§ **PROBLEM DESCRIPTION**
Beneath this task is a listing; retype all of it exactly.

§ **RECORDED INFORMATION**
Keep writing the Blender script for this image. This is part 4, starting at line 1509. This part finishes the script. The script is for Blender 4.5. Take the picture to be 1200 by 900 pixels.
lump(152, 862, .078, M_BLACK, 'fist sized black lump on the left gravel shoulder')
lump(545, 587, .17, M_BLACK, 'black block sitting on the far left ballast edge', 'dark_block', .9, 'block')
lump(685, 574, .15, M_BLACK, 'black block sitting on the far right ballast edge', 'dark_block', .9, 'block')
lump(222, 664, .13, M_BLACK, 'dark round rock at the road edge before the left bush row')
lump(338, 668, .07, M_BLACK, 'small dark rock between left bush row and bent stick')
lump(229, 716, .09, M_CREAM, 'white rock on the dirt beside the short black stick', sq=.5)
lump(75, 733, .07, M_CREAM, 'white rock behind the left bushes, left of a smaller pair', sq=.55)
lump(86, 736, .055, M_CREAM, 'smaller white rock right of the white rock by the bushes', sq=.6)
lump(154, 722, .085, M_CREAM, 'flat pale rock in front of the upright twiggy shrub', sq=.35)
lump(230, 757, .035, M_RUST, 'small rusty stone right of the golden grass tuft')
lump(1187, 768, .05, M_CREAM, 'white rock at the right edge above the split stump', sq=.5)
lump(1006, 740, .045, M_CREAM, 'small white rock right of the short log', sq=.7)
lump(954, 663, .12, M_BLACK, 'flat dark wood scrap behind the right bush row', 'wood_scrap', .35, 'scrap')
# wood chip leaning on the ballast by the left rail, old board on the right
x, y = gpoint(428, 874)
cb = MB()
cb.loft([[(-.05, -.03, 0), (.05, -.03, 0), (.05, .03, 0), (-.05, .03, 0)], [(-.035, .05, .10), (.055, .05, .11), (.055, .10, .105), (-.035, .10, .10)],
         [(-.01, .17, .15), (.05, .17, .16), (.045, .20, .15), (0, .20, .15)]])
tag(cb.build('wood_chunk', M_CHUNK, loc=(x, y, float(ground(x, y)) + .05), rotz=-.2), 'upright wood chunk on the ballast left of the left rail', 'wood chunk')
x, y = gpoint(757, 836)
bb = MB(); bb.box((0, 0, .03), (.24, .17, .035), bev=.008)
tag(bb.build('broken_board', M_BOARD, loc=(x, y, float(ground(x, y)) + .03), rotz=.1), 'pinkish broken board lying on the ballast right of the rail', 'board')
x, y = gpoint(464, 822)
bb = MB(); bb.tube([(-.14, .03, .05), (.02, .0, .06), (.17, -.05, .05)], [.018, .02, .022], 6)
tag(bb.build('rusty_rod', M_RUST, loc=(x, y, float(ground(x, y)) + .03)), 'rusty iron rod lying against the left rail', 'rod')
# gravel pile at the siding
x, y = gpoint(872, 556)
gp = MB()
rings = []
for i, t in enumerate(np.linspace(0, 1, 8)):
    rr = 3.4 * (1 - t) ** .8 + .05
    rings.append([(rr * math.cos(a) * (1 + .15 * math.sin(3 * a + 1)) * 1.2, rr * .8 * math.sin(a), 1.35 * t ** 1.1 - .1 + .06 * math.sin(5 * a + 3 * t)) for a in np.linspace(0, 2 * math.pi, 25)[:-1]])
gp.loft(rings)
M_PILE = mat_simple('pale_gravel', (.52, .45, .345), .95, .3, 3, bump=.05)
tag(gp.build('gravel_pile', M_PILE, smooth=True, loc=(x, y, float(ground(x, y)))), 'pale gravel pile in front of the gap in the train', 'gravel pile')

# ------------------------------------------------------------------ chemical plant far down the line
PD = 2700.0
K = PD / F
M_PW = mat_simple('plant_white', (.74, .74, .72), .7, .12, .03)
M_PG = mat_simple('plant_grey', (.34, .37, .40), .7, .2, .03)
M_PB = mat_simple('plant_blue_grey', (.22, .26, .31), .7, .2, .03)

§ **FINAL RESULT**
Keep writing the Blender script for this image. This is part 4, starting at line 1509. This part finishes the script. The script is for Blender 4.5. Take the picture to be 1200 by 900 pixels.
lump(152, 862, .078, M_BLACK, 'fist sized black lump on the left gravel shoulder')
lump(545, 587, .17, M_BLACK, 'black block sitting on the far left ballast edge', 'dark_block', .9, 'block')
lump(685, 574, .15, M_BLACK, 'black block sitting on the far right ballast edge', 'dark_block', .9, 'block')
lump(222, 664, .13, M_BLACK, 'dark round rock at the road edge before the left bush row')
lump(338, 668, .07, M_BLACK, 'small dark rock between left bush row and bent stick')
lump(229, 716, .09, M_CREAM, 'white rock on the dirt beside the short black stick', sq=.5)
lump(75, 733, .07, M_CREAM, 'white rock behind the left bushes, left of a smaller pair', sq=.55)
lump(86, 736, .055, M_CREAM, 'smaller white rock right of the white rock by the bushes', sq=.6)
lump(154, 722, .085, M_CREAM, 'flat pale rock in front of the upright twiggy shrub', sq=.35)
lump(230, 757, .035, M_RUST, 'small rusty stone right of the golden grass tuft')
lump(1187, 768, .05, M_CREAM, 'white rock at the right edge above the split stump', sq=.5)
lump(1006, 740, .045, M_CREAM, 'small white rock right of the short log', sq=.7)
lump(954, 663, .12, M_BLACK, 'flat dark wood scrap behind the right bush row', 'wood_scrap', .35, 'scrap')
# wood chip leaning on the ballast by the left rail, old board on the right
x, y = gpoint(428, 874)
cb = MB()
cb.loft([[(-.05, -.03, 0), (.05, -.03, 0), (.05, .03, 0), (-.05, .03, 0)], [(-.035, .05, .10), (.055, .05, .11), (.055, .10, .105), (-.035, .10, .10)],
         [(-.01, .17, .15), (.05, .17, .16), (.045, .20, .15), (0, .20, .15)]])
tag(cb.build('wood_chunk', M_CHUNK, loc=(x, y, float(ground(x, y)) + .05), rotz=-.2), 'upright wood chunk on the ballast left of the left rail', 'wood chunk')
x, y = gpoint(757, 836)
bb = MB(); bb.box((0, 0, .03), (.24, .17, .035), bev=.008)
tag(bb.build('broken_board', M_BOARD, loc=(x, y, float(ground(x, y)) + .03), rotz=.1), 'pinkish broken board lying on the ballast right of the rail', 'board')
x, y = gpoint(464, 822)
bb = MB(); bb.tube([(-.14, .03, .05), (.02, .0, .06), (.17, -.05, .05)], [.018, .02, .022], 6)
tag(bb.build('rusty_rod', M_RUST, loc=(x, y, float(ground(x, y)) + .03)), 'rusty iron rod lying against the left rail', 'rod')
# gravel pile at the siding
x, y = gpoint(872, 556)
gp = MB()
rings = []
for i, t in enumerate(np.linspace(0, 1, 8)):
    rr = 3.4 * (1 - t) ** .8 + .05
    rings.append([(rr * math.cos(a) * (1 + .15 * math.sin(3 * a + 1)) * 1.2, rr * .8 * math.sin(a), 1.35 * t ** 1.1 - .1 + .06 * math.sin(5 * a + 3 * t)) for a in np.linspace(0, 2 * math.pi, 25)[:-1]])
gp.loft(rings)
M_PILE = mat_simple('pale_gravel', (.52, .45, .345), .95, .3, 3, bump=.05)
tag(gp.build('gravel_pile', M_PILE, smooth=True, loc=(x, y, float(ground(x, y)))), 'pale gravel pile in front of the gap in the train', 'gravel pile')

# ------------------------------------------------------------------ chemical plant far down the line
PD = 2700.0
K = PD / F
M_PW = mat_simple('plant_white', (.74, .74, .72), .7, .12, .03)
M_PG = mat_simple('plant_grey', (.34, .37, .40), .7, .2, .03)
M_PB = mat_simple('plant_blue_grey', (.22, .26, .31), .7, .2, .03)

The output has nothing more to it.